MIT molten metal production spinout Boston Metal has drawn funding from the Engine in its first publicly disclosed funding round.

Boston Metal, a US-based molten metal production technology spinout from Massachusetts Institute of Technology, obtained $20m yesterday in a series A round featuring the institute’s Engine startup incubator. The round was led by venture fund Breakthrough Energy Ventures and also included capital from VC firm Prelude Ventures. Founded in 2012 as Boston Electrometallurgical, Boston Metal is commercialising a molten oxide electrolysis (Moe) process which converts raw oxide metals into molten products by using electricity rather than a blast furnace. The spinout’s Moe technique relies on a cell filled with molten oxides specifically selected for the purpose of processing a given feedstock into its molten form. These oxides melt with the feedstock upon interaction with incoming electronics, leaving a fluid of the desired metal which can then be extracted from the cell’s base through a tap hole. Molten metals are cast by foundries to create solid metal products of the desired shape.
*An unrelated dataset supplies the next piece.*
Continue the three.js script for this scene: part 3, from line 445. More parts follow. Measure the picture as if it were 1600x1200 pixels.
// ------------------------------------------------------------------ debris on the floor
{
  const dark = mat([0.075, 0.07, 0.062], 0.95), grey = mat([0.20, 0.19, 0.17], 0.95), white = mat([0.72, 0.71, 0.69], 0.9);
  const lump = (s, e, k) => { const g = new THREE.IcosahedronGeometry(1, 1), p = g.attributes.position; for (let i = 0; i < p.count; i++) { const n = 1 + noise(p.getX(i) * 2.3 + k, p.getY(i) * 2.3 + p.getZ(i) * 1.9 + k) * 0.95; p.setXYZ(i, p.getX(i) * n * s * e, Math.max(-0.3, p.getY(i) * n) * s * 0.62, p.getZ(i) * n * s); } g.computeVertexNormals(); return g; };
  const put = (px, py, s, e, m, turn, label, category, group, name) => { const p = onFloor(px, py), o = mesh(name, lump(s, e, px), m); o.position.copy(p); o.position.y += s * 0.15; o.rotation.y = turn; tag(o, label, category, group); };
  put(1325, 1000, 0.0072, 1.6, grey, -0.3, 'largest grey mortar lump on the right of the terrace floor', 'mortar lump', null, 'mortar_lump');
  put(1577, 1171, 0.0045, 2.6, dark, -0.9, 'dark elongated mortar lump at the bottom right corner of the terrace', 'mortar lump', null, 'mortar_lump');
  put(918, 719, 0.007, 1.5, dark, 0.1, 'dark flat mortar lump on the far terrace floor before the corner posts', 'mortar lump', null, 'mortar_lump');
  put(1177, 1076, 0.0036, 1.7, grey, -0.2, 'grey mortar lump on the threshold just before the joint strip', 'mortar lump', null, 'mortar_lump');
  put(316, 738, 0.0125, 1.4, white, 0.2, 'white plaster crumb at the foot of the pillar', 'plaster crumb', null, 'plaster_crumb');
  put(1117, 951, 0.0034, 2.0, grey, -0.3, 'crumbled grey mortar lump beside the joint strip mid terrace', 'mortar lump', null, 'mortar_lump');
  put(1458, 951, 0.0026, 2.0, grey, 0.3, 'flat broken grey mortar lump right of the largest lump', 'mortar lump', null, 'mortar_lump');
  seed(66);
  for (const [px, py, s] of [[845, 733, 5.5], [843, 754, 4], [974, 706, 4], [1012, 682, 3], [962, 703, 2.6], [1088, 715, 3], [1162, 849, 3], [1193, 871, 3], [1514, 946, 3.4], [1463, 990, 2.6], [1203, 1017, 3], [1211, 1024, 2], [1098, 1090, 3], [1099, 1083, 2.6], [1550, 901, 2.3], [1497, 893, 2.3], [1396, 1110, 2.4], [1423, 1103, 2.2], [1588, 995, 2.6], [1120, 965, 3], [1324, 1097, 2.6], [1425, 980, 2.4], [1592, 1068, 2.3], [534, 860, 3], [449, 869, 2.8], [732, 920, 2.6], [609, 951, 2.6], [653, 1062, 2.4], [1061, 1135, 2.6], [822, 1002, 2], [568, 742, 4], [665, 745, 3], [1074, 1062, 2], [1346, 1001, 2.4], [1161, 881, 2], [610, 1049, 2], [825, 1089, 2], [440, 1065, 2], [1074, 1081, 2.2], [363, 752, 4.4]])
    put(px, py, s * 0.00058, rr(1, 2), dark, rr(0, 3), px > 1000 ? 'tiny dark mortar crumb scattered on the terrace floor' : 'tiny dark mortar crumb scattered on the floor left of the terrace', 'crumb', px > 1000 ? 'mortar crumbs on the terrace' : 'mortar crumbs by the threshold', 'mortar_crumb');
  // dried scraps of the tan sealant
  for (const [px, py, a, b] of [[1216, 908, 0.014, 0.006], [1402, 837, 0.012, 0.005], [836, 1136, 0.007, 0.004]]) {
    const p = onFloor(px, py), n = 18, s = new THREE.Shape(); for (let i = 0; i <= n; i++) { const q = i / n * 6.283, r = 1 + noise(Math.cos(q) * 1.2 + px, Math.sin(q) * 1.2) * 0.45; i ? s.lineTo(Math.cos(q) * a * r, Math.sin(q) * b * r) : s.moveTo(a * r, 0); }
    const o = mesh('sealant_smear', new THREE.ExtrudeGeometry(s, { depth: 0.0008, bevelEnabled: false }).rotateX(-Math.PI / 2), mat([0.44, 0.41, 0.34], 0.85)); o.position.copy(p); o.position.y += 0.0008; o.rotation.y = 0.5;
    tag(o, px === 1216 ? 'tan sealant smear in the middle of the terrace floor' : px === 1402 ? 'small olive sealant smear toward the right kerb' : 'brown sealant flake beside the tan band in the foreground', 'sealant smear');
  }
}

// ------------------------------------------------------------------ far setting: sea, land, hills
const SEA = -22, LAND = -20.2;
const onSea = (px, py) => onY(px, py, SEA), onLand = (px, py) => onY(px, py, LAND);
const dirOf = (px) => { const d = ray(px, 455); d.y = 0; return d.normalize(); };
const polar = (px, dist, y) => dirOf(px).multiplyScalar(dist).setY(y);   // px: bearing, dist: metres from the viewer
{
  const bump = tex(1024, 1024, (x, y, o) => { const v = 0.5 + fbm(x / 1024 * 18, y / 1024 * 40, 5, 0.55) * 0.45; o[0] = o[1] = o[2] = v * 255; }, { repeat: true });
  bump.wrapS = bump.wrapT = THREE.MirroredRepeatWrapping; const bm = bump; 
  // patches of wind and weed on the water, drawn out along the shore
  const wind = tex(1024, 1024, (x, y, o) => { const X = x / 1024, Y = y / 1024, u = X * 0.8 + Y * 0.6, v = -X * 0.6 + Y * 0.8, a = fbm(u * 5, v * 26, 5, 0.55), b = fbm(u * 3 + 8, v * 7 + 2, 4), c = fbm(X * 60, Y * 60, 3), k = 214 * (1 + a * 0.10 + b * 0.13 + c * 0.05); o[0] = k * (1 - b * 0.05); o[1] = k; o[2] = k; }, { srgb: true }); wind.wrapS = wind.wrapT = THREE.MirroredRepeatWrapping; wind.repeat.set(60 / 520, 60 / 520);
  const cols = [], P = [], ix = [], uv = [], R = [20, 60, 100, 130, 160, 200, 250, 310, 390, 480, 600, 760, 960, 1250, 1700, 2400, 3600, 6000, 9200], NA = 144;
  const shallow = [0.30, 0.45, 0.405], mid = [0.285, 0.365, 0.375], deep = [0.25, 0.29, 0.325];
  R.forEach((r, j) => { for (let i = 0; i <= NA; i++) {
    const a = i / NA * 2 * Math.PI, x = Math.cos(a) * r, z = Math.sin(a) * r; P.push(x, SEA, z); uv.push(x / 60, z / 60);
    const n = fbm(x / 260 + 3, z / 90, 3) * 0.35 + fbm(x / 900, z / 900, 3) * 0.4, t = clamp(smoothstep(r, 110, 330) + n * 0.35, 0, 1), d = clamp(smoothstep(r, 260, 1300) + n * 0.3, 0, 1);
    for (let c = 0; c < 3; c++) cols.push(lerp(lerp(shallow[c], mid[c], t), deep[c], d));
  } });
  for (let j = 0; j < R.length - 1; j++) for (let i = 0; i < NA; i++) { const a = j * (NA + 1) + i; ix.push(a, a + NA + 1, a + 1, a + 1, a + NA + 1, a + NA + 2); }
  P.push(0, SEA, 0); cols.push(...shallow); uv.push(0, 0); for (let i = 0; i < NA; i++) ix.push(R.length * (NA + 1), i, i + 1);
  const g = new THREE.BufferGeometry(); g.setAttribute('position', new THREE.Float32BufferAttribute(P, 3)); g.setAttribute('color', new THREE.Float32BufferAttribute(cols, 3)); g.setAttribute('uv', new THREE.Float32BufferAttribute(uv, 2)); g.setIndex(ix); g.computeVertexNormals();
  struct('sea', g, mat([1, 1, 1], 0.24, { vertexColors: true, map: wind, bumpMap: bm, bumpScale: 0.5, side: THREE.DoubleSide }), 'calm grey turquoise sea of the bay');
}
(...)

Boston Metal currently operates a semi-industrial Moe processing fleet at its headquarters and will use the capital to drive construction of its first industrial-scale system at the same location. The money will also go towards scaling up Boston Metal’s technology, which it believes will win adoption as a no-emissions source of molten steel. Boston Metal’s co-founders include Antoine Allanore, associate professor of metallurgy in the Department of Materials Science and Engineering, and Donald Sadoway, a professor of materials chemistry in the same department. Tadeu Carneiro, chief executive of Boston Metal, said: “Boston Metal’s Moe technology will offer the steel industry a modular, low-cost and zero-emissions solution for the production of high-tonnage steel. “Steel is and will remain one of the staples of modern society, but the production of steel today produces over two gigatons of CO2. The same fundamental method for producing steel has been used for millennia, but Boston Metal is breaking that paradigm by replacing coal with electrons.”